Lies, Damned Lies, and Statistics: Coding Bootcamps and the Authenticity of Placement Rates

AUTHENTICITY

We’ve never formalized our core values at Bloc, but if you surveyed our employees you would probably see authenticity in the top three most cited responses — followed closely by swag and batman. We’ll focus on authenticity today.

Authenticity is a word that we use very specifically, and we don’t use it to mean the same thing as honesty or transparency. Richard Feynman describes it as “scientific integrity”:

Last night I heard that Wesson Oil doesn’t soak through food. Well, that’s true. It’s not dishonest; but the thing I’m talking about is not just a matter of not being dishonest, it’s a matter of scientific integrity, which is another level. The fact that should be added to that advertising statement is that no oils soak through food, if operated at a certain temperature. If operated at another temperature, they all will — including Wesson Oil. So it’s the implication which has been conveyed, not the fact, which is true, and the difference is what we have to deal with.
From: Cargo Cult Science

The easiest way I’ve found to articulate the difference is to explain it in the context of someone asking a question:

Honesty is truthfully answering the question someone asked.
Authenticity is truthfully answering the question someone intended to ask.
Transparency is a bulk CSV export of your data.

Here’s an example: when we raised our Series A investment last year, a few of my friends asked me if I was now a millionaire.

An honest answer would be yes. On paper, if we had hypothetically raised a round with a post-money valuation over $5M and I owned at least 20% of the company I would have 20% x $5M = $1M ownership in a privately valued company and could technically be considered a millionaire.
The authentic answer would be no, not even close. The question my friends intended to ask was “do you have a million dollars of liquid cash that you can spend to buy me a Tesla?” And the answer to that question is decidedly “no”, unless Elon would accept Bloc equity as cash.

… AND STATISTICS

The developer bootcamp industry has an obsession with something called “the placement rate number”. It’s meant to measure a program’s efficacy by quantifying the percentage of graduates who successfully start careers as developers.

Bloc is one of few programs that has never advertised a placement rate, and many bootcamps have removed their rates from their sites as well. Prospective students are eager to ask us for this statistic, and I don’t necessarily blame them given how appealing it is to use a simple benchmark to compare programs. We don’t publish a placement rate though as we believe it would potentially conflict with our commitment to authenticity, not because we lack confidence in the efficacy of our program.

When a prospective student asks us “what is your placement rate?”, we could honestly say anywhere between 0–100% depending on how we qualify our answer. We could, today, say that 99% of our students find jobs after they graduate from Bloc in a way that is both technically honest and legally defensible, but not authentic or ethical. It’s not very difficult to game that statistic.

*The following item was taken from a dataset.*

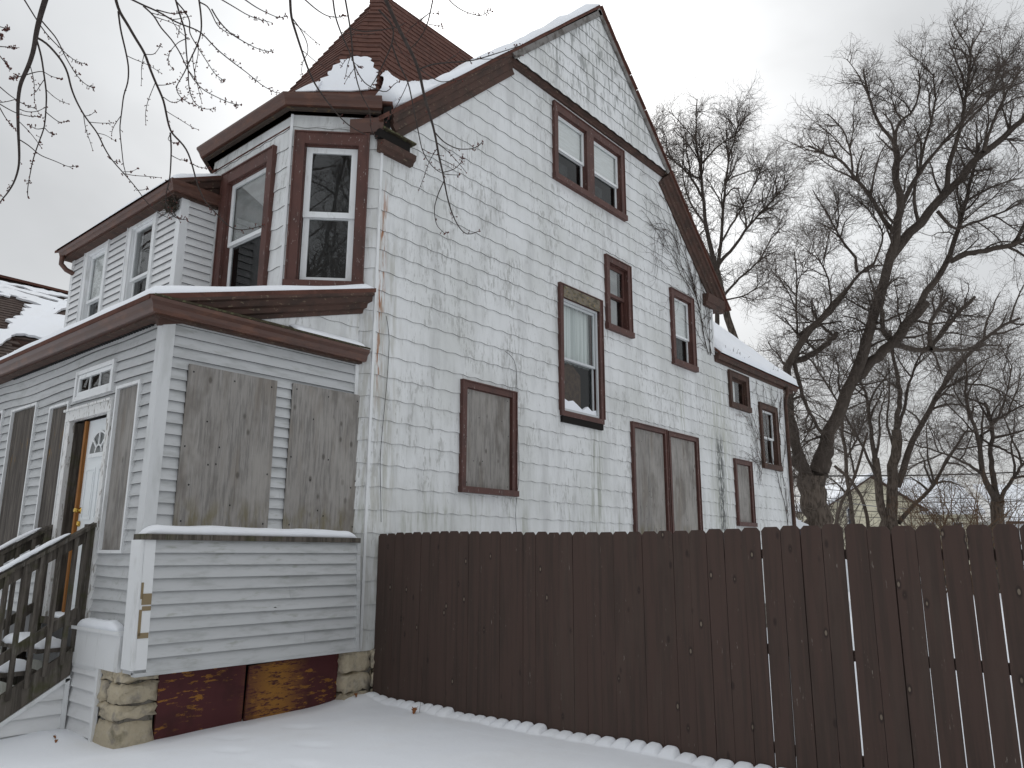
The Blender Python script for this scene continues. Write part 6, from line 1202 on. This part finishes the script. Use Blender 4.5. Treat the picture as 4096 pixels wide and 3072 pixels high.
for a, b in (((-.4, 4.72), (3.3, 7.10)), ((7.0, 4.72), (3.3, 7.10))): mb.hexa([BF.P(a[0], a[1], .3), BF.P(b[0], b[1], .3), BF.P(b[0], b[1], -7.4), BF.P(a[0], a[1], -7.4), BF.P(a[0], a[1] + .22, .3), BF.P(b[0], b[1] + .22, .3), BF.P(b[0], b[1] + .22, -7.4), BF.P(a[0], a[1] + .22, -7.4)])
tag(mb.build('roof_snow', 'snow', bh), kind='stuff')
mb = MB(); mb.fbox(BF, 1.35, 1.8, 2.6, 4.85, -.02, .06); w = mb.build('window', 'whitetrim', bh); mb = MB(); mb.fbox(BF, 1.43, 1.72, 2.7, 4.75, .06, .07); mb.build('pane', 'carglass', w)
mb = MB(); mb.fbox(BF, 6.6, 12.0, -.2, 4.5, -6.5, -2.2); mb.build('side_wing', 'cream', bh)
mb = MB(); mb.hexa([BF.P(6.3, 4.45, -1.8), BF.P(12.4, 4.45, -1.8), BF.P(12.4, 7.25, -5.4), BF.P(4.5, 7.25, -5.4), BF.P(6.3, 4.7, -1.8), BF.P(12.4, 4.7, -1.8), BF.P(12.4, 7.5, -5.4), BF.P(4.5, 7.5, -5.4)]); tag(mb.build('wing_roof_snow', 'snow', bh), kind='stuff')
for u in (8.0, 10.0): mb = MB(); mb.fbox(BF, u, u + .8, 2.4, 3.9, -2.2, -2.12); w = mb.build('window', 'whitetrim', bh); mb = MB(); mb.fbox(BF, u + .08, u + .72, 2.48, 3.82, -2.12, -2.1); mb.build('pane', 'carglass', w)
gh = thing('grey_house', 'pale grey house with snowy roof beyond the crooked tree', 'house', (4, 64, 0)); GF = Frame((-1.5, 60, 0), UB, NB)
mb = MB(); mb.fbox(GF, 0, 9, -.2, 4.0, -7, 0); mb.build('wall', 'greyhouse', gh)
mb = MB(); mb.hexa([GF.P(-.4, 3.9, .4), GF.P(9.4, 3.9, .4), GF.P(9.4, 6.6, -3.5), GF.P(-.4, 6.6, -3.5), GF.P(-.4, 4.15, .4), GF.P(9.4, 4.15, .4), GF.P(9.4, 6.85, -3.5), GF.P(-.4, 6.85, -3.5)]); tag(mb.build('roof_snow', 'snow', gh), kind='stuff')
mb = MB(); mb.fbox(GF, -.4, 9.4, 3.72, 3.9, -.1, .4); mb.build('eave', 'brown_old', gh)
mb = MB(); mb.fbox(GF, 6.5, 7.3, 5.5, 7.4, -3.2, -2.4); mb.build('chimney', 'concrete', gh)
for u in (1.2, 4.0, 6.6): mb = MB(); mb.fbox(GF, u, u + 1, 1.8, 3.2, 0, .06); w = mb.build('window', 'whitetrim', gh); mb = MB(); mb.fbox(GF, u + .1, u + .9, 1.9, 3.1, .06, .08); mb.build('pane', 'carglass', w)
# snow covered van
van = thing('parked_van', 'white van buried under snow parked behind the house corner', 'van', (-2.6, 20.6, 0)); VF = Frame((-3.3, 19.9, 0), (.6, .8, 0), (.8, -.6, 0))
prof = [(0, .35), (4.6, .35), (4.6, 1.35), (3.9, 1.6), (3.2, 2.55), (2.9, 2.66), (.15, 2.66), (0, 2.5)]
mb = MB(); mb.poly([VF.P(u - 1.9, z, .4) for u, z in prof], tuple(-VF.n * 1.8)); mb.build('body', 'carpaint', van)
mb = MB(); mb.hexa([VF.P(1.36, 2.42, .2), VF.P(1.98, 1.65, .3), VF.P(1.98, 1.65, -1.3), VF.P(1.36, 2.42, -1.2), VF.P(1.40, 2.46, .2), VF.P(2.02, 1.69, .3), VF.P(2.02, 1.69, -1.3), VF.P(1.40, 2.46, -1.2)]); mb.build('windscreen', 'carglass', van)
mb = MB(); mb.fbox(VF, -.2, 1.1, 1.7, 2.4, .4, .41); mb.build('side_window', 'carglass', van)
for u in (-1.0, 1.8):
    for d in (.38, -1.25): mb = MB(); mb.lathe(VF.P(u, .33, d), VF.n, [(.33, 0), (.33, .2), (.18, .21)], 16); mb.build('wheel', 'rubber', van)
ps = [VF.P(-1.9, 2.66, .4), VF.P(1.05, 2.66, .4), VF.P(1.05, 2.66, -1.4), VF.P(-1.9, 2.66, -1.4)]
snow_slab('van_snow', *ps, .22, 20, 14, 'thick cap of snow on the roof of the parked van', edge=.5)
snow_slab('van_snow', VF.P(2.0, 1.6, .4), VF.P(2.7, 1.36, .4), VF.P(2.7, 1.36, -1.4), VF.P(2.0, 1.6, -1.4), .18, 10, 14, 'snow on the bonnet of the parked van', edge=.3)
def cable(px, dep, r, mat, label, sag=0.0):
    P = [at(3000 + x / 1.6588, 1200 + y / 1.6588, dep + i * 1.5) for i, (x, y) in enumerate(px)]; p = smooth(P, 24); v, f = tubes(p[None], np.full((1, 24), r), 5); tag(fast_mesh('overhead_cable', v, f, mat, None, True), label, 'cable', 'overhead cables beyond the fence')
cable([(250, 1172), (500, 1168), (850, 1166), (1150, 1163), (1500, 1155), (1900, 1136)], 38, .04, 'wire', 'thick black overhead cable highest above the fence')
cable([(250, 1290), (500, 1330), (900, 1378), (1150, 1390), (1400, 1380), (1650, 1345), (1900, 1320)], 38, .024, 'wire_pale', 'pale sagging overhead cable above the fence')
cable([(250, 1230), (700, 1275), (1200, 1310), (1900, 1330)], 40, .018, 'wire', 'thin overhead cable below the thick black one')
cable([(250, 1300), (700, 1325), (1200, 1345), (1900, 1335)], 41, .018, 'wire', 'thin overhead cable halfway between the thick one and the fence')
cable([(250, 1370), (700, 1400), (1200, 1415), (1900, 1360)], 42, .018, 'wire', 'thin overhead cable just above the pale sagging one')
cable([(250, 1400), (700, 1440), (1200, 1450), (1900, 1440)], 43, .018, 'wire', 'lowest thin overhead cable close above the pickets')
# brushy scrub beyond the fence
def scrub(px, py, dep, label, seed, h, mat):
    b = at(px, py, dep); rg = np.random.default_rng(seed); n = 26; P = []; R_ = []
    for i in range(n):
        a = rg.uniform(0, 6.28); d = np.array([math.cos(a) * .35, math.sin(a) * .35, 1.0]); p = np.array([b[0], b[1], -.1]) + rg.normal(size=3) * np.array([.5, .5, 0]); q = [p.copy()]
        for s in range(5): d = d + rg.normal(size=3) * .22; p = p + d / np.linalg.norm(d) * h / 5 * rg.uniform(.8, 1.2); q.append(p.copy())
        P.append(q); R_.append(np.linspace(.03, .008, 6))
    t = thing('scrub_bush', label, 'bush', (float(b[0]), float(b[1]), 0), 'scrub beyond the fence'); P = np.array(P); R_ = np.array(R_); v, f = tubes(P, R_, 4); tag(fast_mesh('stems', v, f, mat, t), kind='stuff')
    c, r = spawn(P, R_, 260, (.5, 1.3), (25, 70), .05, .2, 5, (.010, .014), .3, .004); v, f = tubes(c, r, 3); tag(fast_mesh('twigs', v, f, mat, t), kind='stuff')
    c, r = spawn(c, r, 1000, (.25, .6), (25, 70), .03, .25, 4, (.006, .008), .2, .004); v, f = tubes(c, r, 3); tag(fast_mesh('twigs', v, f, mat, t), kind='stuff')
MT['scrub'] = material('reddish_scrub', (.13, .085, .055), .9, .1)
scrub(3830, 2150, 31, 'reddish scrub bush below the broad crooked tree', 1, 5.0, 'scrub'); scrub(3960, 2150, 34, 'reddish scrub bush nearest the grey house', 2, 5.4, 'scrub'); scrub(3690, 2150, 37, 'dull scrub bush beside the many-stemmed tree', 3, 4.6, 'twig'); scrub(3220, 2150, 36, 'dark scrub between the downpipe and the huge trunk', 4, 6.5, 'twig'); scrub(3330, 2150, 44, 'dark scrub behind the huge forked trunk', 5, 6.0, 'twig')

99% of our “splorkdents” find “globs” within 90 days of “schmanuating”. Credit: SMBC Comics.

The truly authentic answer has nothing to do with statistics though. The question our students intend to ask is closer to “Does your program work?”, or more specifically “Will your program work for me?” We’ve found a better way to answer that question: our Software Engineering Track comes with a tuition reimbursement policy for students who are unable to find new careers in software development after graduating, and now our students don’t have to worry about landing on the wrong side of a program’s 90% placement rate.

When there are programs with less than 20 grads touting a 100% placement rate and dozens of hidden qualifications, that number devolves from a transparent industry benchmark to a disingenuous marketing prop. While we look for authentic and quantifiable ways to evaluate program quality, I’ll encourage students to dig deeper: ask about the curriculum, background and experience of instructors, tuition and opportunity costs, and the hidden qualifications of these placement rate numbers.